Talking about intermediaries, the CRA wants charities to be careful when they're thinking about entering into an agreement to work with an intermediary.

Generally, we would expect that the charity has first of all done some homework to make sure the intermediary actually can do the work that needs to be carried out. For example, we would like to see that the charity has confirmed that the intermediary has the personnel, the experience, the equipment, whatever is needed.

Also we would like to make sure that the intermediary is very clear about what work needs to be done on behalf of the charity, how the charity's resources are to be used and presumably this would come from the discussion with the charity itself.

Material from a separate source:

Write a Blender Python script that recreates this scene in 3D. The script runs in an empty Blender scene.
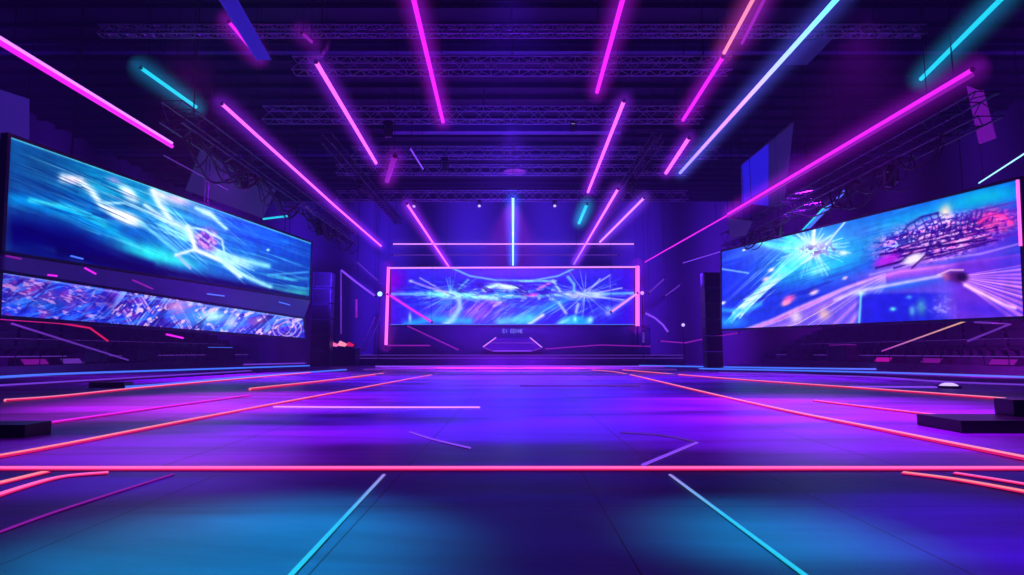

What should a charity do when working with an intermediary?

When a charity works with, or excuse me, works through an intermediary, it often has to transfer some of its resources to that intermediary so the intermediary has what it needs to complete the required work on the charity's behalf and I want to be careful here because when I say transfer, I don't mean a gift, of course, where the recipient can do whatever it wants with the gift as is all right with a qualified donee. I mean, the intermediary is given the resources but the charity is still the one that, as the CRA puts it, directs and controls the use of those resources.

The charity is directing and controlling those resources to make sure that they are only used for the charity's own activities which we discussed earlier.

The CRA has certainly seen cases where a very well-meaning charity might simply hand over cash or other resources as a gift to a non-qualified donee and the non-qualified donee might well be carrying out very excellent and admirable work in its country.

However, since those resources are going to be used for the non-qualified donee's activities and not the Canadian charity's own activities, those resources will not have been used properly, at least from the perspective of the Income Tax Act and the charity would be in violation of the act and could face sanctions.